Soon Federal Minister Ahsan Iqbal came to the stage and started his speech with `Vision-2025` which focused more on having a future where economy of the country would be among that of the top 10 countries in the next 10 years.
He also assured the Islamia College University of providing the grant of Rs1 billion that Prime Minister Nawaz Sharif had earlier announced for the ICU during his visit.

He also clarified how those few people, who raised hue and cry about neglecting Pakhtuns in the CPEC, were wrong since Balochistan and Khyber Pakhtunkhwa were frontline provinces and geographically it was not possible to bypass those provinces in interlinking Gwadar with Central Asia and China.

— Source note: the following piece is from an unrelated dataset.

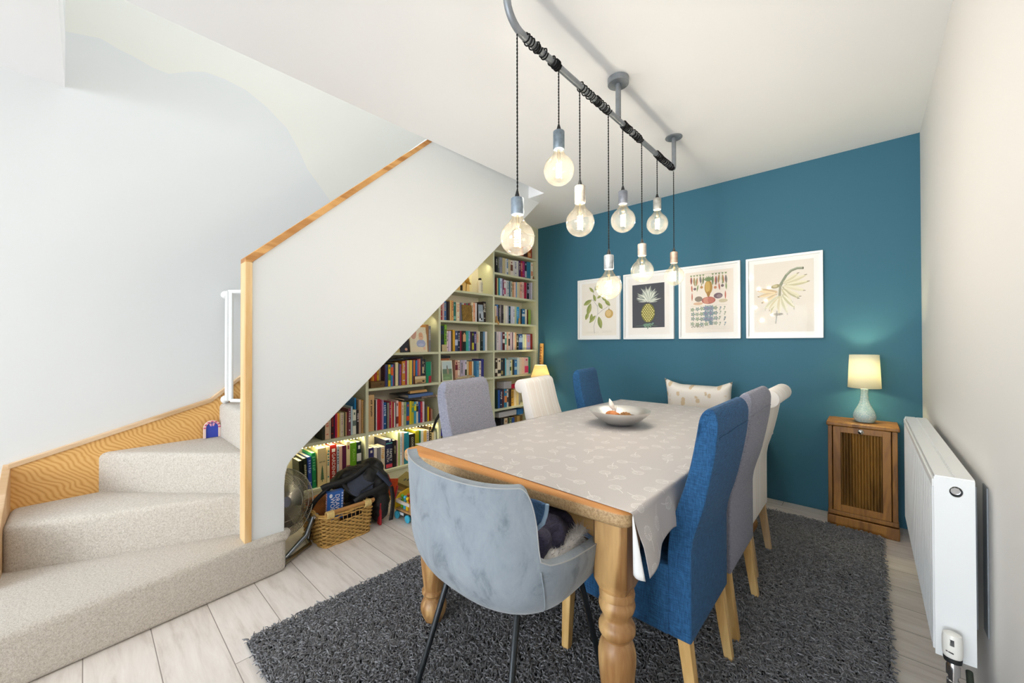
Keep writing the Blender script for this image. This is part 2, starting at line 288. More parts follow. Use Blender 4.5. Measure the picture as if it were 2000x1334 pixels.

The minister said that he had a four hour long sitting earlier at Governor`s House in Peshawar to explain the CPEC and remove misconceptions that Khyber Pakhtunkhwa was ignored in the project but some people did not get it while many understood his point of view.

Although he told the participants that he would be ready to answer and satisfy those, who had critical questions, and wanted to clear their minds on CPEC, the minister made such a long speech, having more focus on how Pakistan was envisioned under `Vision-2025`, that by the time he started talking on CPEC many of the participants were yawning and looked exhausted.

With Dr Mehsud and his team having all the documentary details of the CPEC gone, the students looked lost at the details the minister was giving about Pakistan`s geographical position and advantages that needed to be taken from its location than just raising slogans of Pak-China friendship.

Mr Iqbal said that Pakistan needed to become a robust economy than taking pride in just being an atomic power since times had changed. `Now quality, productivity and innovation are new currencies,` he added.
Finally coming to the topic of the seminar, `CPEC-Myth and Reality`, he said that it was a fusion of China and Pakistan and meant `one belt, one road`.

It consisted of reviving the old Silk Route and establishing a maritime silk road. `It is unique because it would be bridging the land and sea routes,` he added.

The minister said that Khyber Pakhtunkhwa and Balochistan were very important for regional connectivity. `To integrate Central Asia or for the Gwadar to be outlet for Central Asia, tell me how come we can neglect Balochistan and Khyber Pakhtunkhwa? It is not possible geographically to bypass these provinces,` he added.
He said that CPEC was a long-term framework so in next 15 years Pakistan needed to produce energy to run Economic zones and industries.